Repeat what the lines below say, word for word, and skip every image.

** start SUPPLIED MATERIAL **

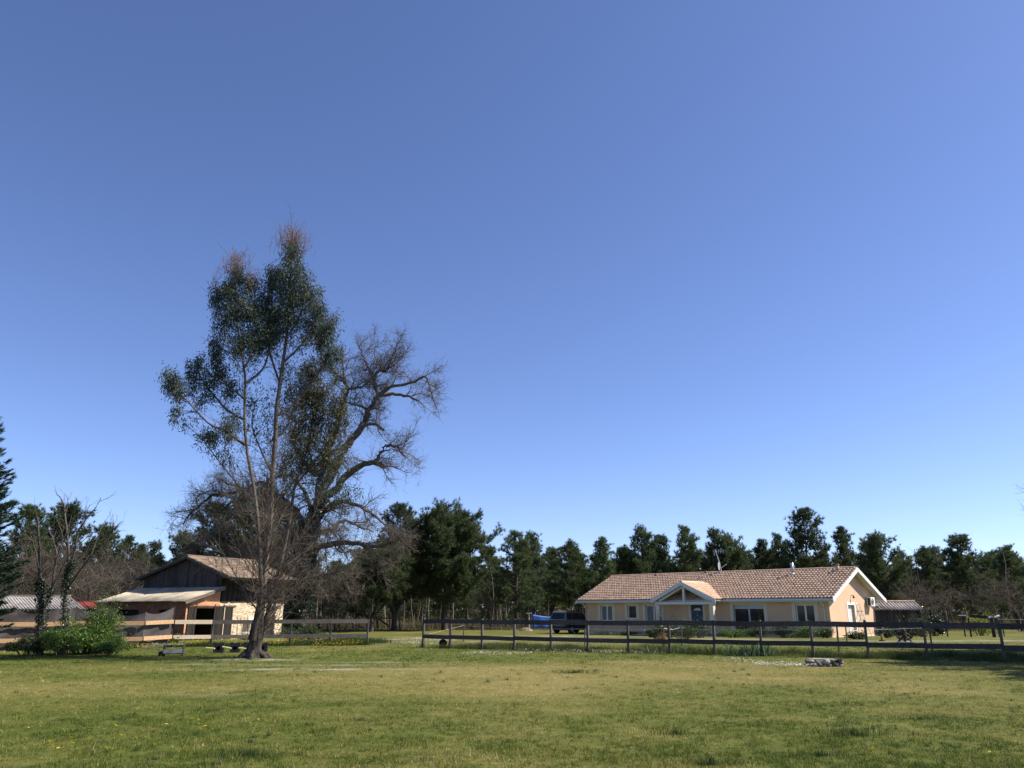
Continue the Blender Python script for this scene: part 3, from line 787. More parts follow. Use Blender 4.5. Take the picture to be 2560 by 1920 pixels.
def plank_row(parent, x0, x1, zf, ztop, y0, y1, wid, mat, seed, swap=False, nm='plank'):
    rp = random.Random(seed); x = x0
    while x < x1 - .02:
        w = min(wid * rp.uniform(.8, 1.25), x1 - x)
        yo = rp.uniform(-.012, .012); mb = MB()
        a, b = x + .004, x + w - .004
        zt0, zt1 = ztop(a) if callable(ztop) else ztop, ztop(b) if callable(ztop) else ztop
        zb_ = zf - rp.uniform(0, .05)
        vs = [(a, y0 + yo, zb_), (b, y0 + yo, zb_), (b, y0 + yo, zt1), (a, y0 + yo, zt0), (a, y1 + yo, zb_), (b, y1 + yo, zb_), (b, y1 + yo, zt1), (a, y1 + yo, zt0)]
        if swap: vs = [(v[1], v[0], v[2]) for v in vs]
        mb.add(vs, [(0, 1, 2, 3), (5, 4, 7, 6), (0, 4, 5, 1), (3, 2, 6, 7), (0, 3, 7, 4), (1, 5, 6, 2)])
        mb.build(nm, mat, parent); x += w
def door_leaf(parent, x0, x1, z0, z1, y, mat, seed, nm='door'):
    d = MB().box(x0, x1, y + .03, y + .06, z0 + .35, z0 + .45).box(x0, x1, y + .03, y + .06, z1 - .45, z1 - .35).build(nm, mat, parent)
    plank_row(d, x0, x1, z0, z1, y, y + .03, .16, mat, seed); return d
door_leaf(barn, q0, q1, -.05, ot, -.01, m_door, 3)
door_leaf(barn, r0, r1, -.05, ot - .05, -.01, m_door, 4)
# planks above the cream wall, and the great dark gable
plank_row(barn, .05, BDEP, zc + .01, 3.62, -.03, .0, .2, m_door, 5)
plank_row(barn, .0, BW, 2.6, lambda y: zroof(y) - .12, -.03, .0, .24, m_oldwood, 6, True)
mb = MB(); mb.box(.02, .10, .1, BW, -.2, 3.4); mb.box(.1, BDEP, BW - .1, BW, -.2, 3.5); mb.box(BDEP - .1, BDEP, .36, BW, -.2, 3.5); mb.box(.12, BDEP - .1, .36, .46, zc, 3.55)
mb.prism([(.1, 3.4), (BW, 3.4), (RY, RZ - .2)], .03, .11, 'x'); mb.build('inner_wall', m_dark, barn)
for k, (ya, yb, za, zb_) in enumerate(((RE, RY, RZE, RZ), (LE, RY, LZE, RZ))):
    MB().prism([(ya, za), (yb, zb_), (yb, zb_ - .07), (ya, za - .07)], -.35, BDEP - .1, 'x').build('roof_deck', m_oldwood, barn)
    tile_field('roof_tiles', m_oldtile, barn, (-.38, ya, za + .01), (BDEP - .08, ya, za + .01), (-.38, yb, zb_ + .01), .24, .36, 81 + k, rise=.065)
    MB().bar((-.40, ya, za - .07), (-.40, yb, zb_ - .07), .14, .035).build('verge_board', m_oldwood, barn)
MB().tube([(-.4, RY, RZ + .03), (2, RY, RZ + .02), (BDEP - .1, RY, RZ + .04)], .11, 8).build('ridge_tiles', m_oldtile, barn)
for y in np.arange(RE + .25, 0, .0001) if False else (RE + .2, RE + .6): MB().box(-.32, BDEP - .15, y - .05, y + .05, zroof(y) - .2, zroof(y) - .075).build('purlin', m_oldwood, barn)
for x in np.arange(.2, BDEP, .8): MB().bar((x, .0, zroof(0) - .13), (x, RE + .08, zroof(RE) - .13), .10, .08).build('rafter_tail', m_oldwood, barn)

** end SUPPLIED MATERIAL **

TASK OUTPUT:
Continue the Blender Python script for this scene: part 3, from line 787. More parts follow. Use Blender 4.5. Take the picture to be 2560 by 1920 pixels.
def plank_row(parent, x0, x1, zf, ztop, y0, y1, wid, mat, seed, swap=False, nm='plank'):
    rp = random.Random(seed); x = x0
    while x < x1 - .02:
        w = min(wid * rp.uniform(.8, 1.25), x1 - x)
        yo = rp.uniform(-.012, .012); mb = MB()
        a, b = x + .004, x + w - .004
        zt0, zt1 = ztop(a) if callable(ztop) else ztop, ztop(b) if callable(ztop) else ztop
        zb_ = zf - rp.uniform(0, .05)
        vs = [(a, y0 + yo, zb_), (b, y0 + yo, zb_), (b, y0 + yo, zt1), (a, y0 + yo, zt0), (a, y1 + yo, zb_), (b, y1 + yo, zb_), (b, y1 + yo, zt1), (a, y1 + yo, zt0)]
        if swap: vs = [(v[1], v[0], v[2]) for v in vs]
        mb.add(vs, [(0, 1, 2, 3), (5, 4, 7, 6), (0, 4, 5, 1), (3, 2, 6, 7), (0, 3, 7, 4), (1, 5, 6, 2)])
        mb.build(nm, mat, parent); x += w
def door_leaf(parent, x0, x1, z0, z1, y, mat, seed, nm='door'):
    d = MB().box(x0, x1, y + .03, y + .06, z0 + .35, z0 + .45).box(x0, x1, y + .03, y + .06, z1 - .45, z1 - .35).build(nm, mat, parent)
    plank_row(d, x0, x1, z0, z1, y, y + .03, .16, mat, seed); return d
door_leaf(barn, q0, q1, -.05, ot, -.01, m_door, 3)
door_leaf(barn, r0, r1, -.05, ot - .05, -.01, m_door, 4)
# planks above the cream wall, and the great dark gable
plank_row(barn, .05, BDEP, zc + .01, 3.62, -.03, .0, .2, m_door, 5)
plank_row(barn, .0, BW, 2.6, lambda y: zroof(y) - .12, -.03, .0, .24, m_oldwood, 6, True)
mb = MB(); mb.box(.02, .10, .1, BW, -.2, 3.4); mb.box(.1, BDEP, BW - .1, BW, -.2, 3.5); mb.box(BDEP - .1, BDEP, .36, BW, -.2, 3.5); mb.box(.12, BDEP - .1, .36, .46, zc, 3.55)
mb.prism([(.1, 3.4), (BW, 3.4), (RY, RZ - .2)], .03, .11, 'x'); mb.build('inner_wall', m_dark, barn)
for k, (ya, yb, za, zb_) in enumerate(((RE, RY, RZE, RZ), (LE, RY, LZE, RZ))):
    MB().prism([(ya, za), (yb, zb_), (yb, zb_ - .07), (ya, za - .07)], -.35, BDEP - .1, 'x').build('roof_deck', m_oldwood, barn)
    tile_field('roof_tiles', m_oldtile, barn, (-.38, ya, za + .01), (BDEP - .08, ya, za + .01), (-.38, yb, zb_ + .01), .24, .36, 81 + k, rise=.065)
    MB().bar((-.40, ya, za - .07), (-.40, yb, zb_ - .07), .14, .035).build('verge_board', m_oldwood, barn)
MB().tube([(-.4, RY, RZ + .03), (2, RY, RZ + .02), (BDEP - .1, RY, RZ + .04)], .11, 8).build('ridge_tiles', m_oldtile, barn)
for y in np.arange(RE + .25, 0, .0001) if False else (RE + .2, RE + .6): MB().box(-.32, BDEP - .15, y - .05, y + .05, zroof(y) - .2, zroof(y) - .075).build('purlin', m_oldwood, barn)
for x in np.arange(.2, BDEP, .8): MB().bar((x, .0, zroof(0) - .13), (x, RE + .08, zroof(RE) - .13), .10, .08).build('rafter_tail', m_oldwood, barn)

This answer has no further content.